Die Kugel rollt für Neue Musik
Das oenm startet am Samstag einen neuen Konzertzyklus im Solitär.
Ein Roulettetisch auf der Konzertbühne? Der Komponist Alexander Moosbrugger versteht es, Aufmerksamkeit zu erregen. „Ich mag das Geräusch der rollenden Kugel gern“, sagt der gebürtige Vorarlberger. Über sein Gesamtkonzept gibt sich Moosbrugger jedoch bedeckt. Nur so viel: Die Rolle des Glücksspiels in seinem neuen Stück „Schlechte Stimmung“hat viel mit Ton-Intervallen zu tun.
Moosbrugger bezieht immer wieder außermusikalische Einflüsse in seine Werke ein – etwa das legendäre Schach-Duell zwischen Bobby Fischer und Boris Spasski. „Die Schachzüge kann man gut in Tonhöhenverhältnisse umsetzen“, sagt der 45-Jährige. Ein origineller Zugang jedenfalls, mit dem das Oesterreichische Ensemble für Neue Musik (oenm) am Samstag seinen ersten großen Zyklus im Solitär der Universität Mozarteums startet.
„Das Event ist uns fremd“, sagt oenm-Leiter Peter Sigl. „Wir haben den neuen Zyklus ins Leben gerufen, um Inhalte zu vermitteln. Die rücken bei vielen Veranstaltern oft in den Hintergrund.“Das hat Sigl selbst bei einem Neue-Musik-Festival in der Elbphilharmonie in Hamburg erlebt, als das Publikum mit den ungewohnten Klängen auf sich allein gestellt war. „Da verließen viele dann während des Stücks den Saal. Die Leute kaufen sich Karten, und wissen nicht wofür.“
Das oenm wählt einen anderen Weg. Das Stammpublikum habe man sich mit Atelierkonzerten im Künstlerhaus erarbeitet: Höchstens 25 Zuschauer, eine Stunde Konzertdauer, ein Gläschen Wein. „Man muss die Leute zu dieser Musik schon hinführen“, sagt Sigl.
1975 wurde das oenm in Salzburg von Klaus Ager gegründet. Lange Zeit blieb das Repertoire auf Werke von Salzburger Komponisten beschränkt. Als Herbert Grassl 1988 die Leitung übernahm, öffnete er die Formation für jede Art von zeitgenössischer Musik. „Damals ist eine Gemeinschaft von Komponisten zu einem echten Ensemble geworden. Gerade Neue Musik kann man nur dann gut interpretieren, wenn man sich kennt“, erläutert Sigl.

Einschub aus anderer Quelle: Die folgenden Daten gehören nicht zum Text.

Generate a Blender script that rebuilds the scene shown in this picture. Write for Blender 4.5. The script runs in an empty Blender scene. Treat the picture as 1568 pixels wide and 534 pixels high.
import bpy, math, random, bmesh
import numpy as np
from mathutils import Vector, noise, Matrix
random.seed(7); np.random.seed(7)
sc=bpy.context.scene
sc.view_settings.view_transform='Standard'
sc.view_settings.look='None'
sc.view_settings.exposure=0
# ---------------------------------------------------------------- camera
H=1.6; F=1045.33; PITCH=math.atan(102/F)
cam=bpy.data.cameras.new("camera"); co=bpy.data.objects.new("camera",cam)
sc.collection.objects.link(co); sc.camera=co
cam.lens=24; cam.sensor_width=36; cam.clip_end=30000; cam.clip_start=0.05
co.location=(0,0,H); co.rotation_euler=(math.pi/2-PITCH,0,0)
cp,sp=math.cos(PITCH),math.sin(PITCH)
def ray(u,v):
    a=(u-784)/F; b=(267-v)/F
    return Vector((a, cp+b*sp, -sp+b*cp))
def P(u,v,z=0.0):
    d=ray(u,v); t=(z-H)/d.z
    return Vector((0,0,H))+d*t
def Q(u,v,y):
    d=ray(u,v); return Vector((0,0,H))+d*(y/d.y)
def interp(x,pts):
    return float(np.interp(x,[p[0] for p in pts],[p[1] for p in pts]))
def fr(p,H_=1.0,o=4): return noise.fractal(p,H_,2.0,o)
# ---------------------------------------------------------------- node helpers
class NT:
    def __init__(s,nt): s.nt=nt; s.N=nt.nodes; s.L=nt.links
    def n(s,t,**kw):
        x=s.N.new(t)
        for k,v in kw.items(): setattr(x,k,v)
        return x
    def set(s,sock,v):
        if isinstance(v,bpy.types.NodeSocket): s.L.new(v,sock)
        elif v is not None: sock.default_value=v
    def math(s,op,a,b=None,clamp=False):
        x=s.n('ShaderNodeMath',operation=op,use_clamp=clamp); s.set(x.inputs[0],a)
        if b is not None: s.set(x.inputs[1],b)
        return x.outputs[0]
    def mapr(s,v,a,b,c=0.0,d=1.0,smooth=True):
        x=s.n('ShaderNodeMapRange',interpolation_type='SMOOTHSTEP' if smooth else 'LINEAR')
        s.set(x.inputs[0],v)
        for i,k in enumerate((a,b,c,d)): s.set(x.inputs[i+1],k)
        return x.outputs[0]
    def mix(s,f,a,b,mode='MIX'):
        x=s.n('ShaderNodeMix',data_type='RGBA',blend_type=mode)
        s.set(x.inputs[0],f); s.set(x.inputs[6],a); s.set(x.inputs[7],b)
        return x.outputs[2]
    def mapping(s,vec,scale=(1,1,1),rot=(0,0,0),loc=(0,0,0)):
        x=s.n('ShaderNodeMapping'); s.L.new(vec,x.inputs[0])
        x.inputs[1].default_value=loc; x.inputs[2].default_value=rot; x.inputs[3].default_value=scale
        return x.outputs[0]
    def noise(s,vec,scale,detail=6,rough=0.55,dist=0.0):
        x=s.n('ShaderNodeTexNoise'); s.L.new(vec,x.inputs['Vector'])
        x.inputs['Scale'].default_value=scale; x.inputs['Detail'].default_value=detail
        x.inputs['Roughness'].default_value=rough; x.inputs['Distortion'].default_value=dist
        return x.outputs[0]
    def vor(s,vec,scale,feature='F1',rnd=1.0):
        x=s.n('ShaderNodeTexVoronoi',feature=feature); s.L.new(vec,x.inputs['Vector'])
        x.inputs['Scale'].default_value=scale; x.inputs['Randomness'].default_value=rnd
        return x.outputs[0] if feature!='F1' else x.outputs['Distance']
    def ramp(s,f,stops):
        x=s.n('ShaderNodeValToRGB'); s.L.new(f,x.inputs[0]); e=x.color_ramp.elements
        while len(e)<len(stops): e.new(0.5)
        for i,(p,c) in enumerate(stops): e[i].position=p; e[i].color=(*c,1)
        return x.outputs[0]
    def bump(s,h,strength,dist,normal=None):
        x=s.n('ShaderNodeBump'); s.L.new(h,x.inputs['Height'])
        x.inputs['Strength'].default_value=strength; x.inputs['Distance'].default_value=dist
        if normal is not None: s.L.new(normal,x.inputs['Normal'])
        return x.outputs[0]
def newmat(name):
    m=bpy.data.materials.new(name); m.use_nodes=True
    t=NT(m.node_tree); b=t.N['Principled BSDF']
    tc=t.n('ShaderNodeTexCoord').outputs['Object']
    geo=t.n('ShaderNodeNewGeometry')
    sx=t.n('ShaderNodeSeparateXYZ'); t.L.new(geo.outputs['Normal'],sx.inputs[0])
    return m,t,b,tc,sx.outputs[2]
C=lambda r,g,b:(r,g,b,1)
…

Der Cellist kam selbst vor rund 20 Jahren zum oenm. „In Salzburg war damals in Sachen Neue Musik nicht viel los.“Das hat sich geändert: Das oenm gastierte heuer bei den Salzburger Festspielen, den Osterfestspielen und der Mozartwoche. Auch die Bregenzer Festspiele, „Wien Modern“oder die Klangspuren Schwaz greifen auf die erfahrene Formation zurück.
Werke lebender Künstler zu erarbeiten reizt Sigl nach wie vor: „Man kann die Komponisten einfach anrufen, wenn man etwas nicht versteht.“Das ist im Fall des aktuellen Konzerts nicht nötig: Sowohl der Salzburger Komponist Hossam Mahmoud, der ein neues Werk beisteuert, als auch Alexander Moosbrugger wohnen den Proben bei. Tonsetzer und Musiker erarbeiten Konzerte gemeinsam – ein zentrales Element der neuen Reihe.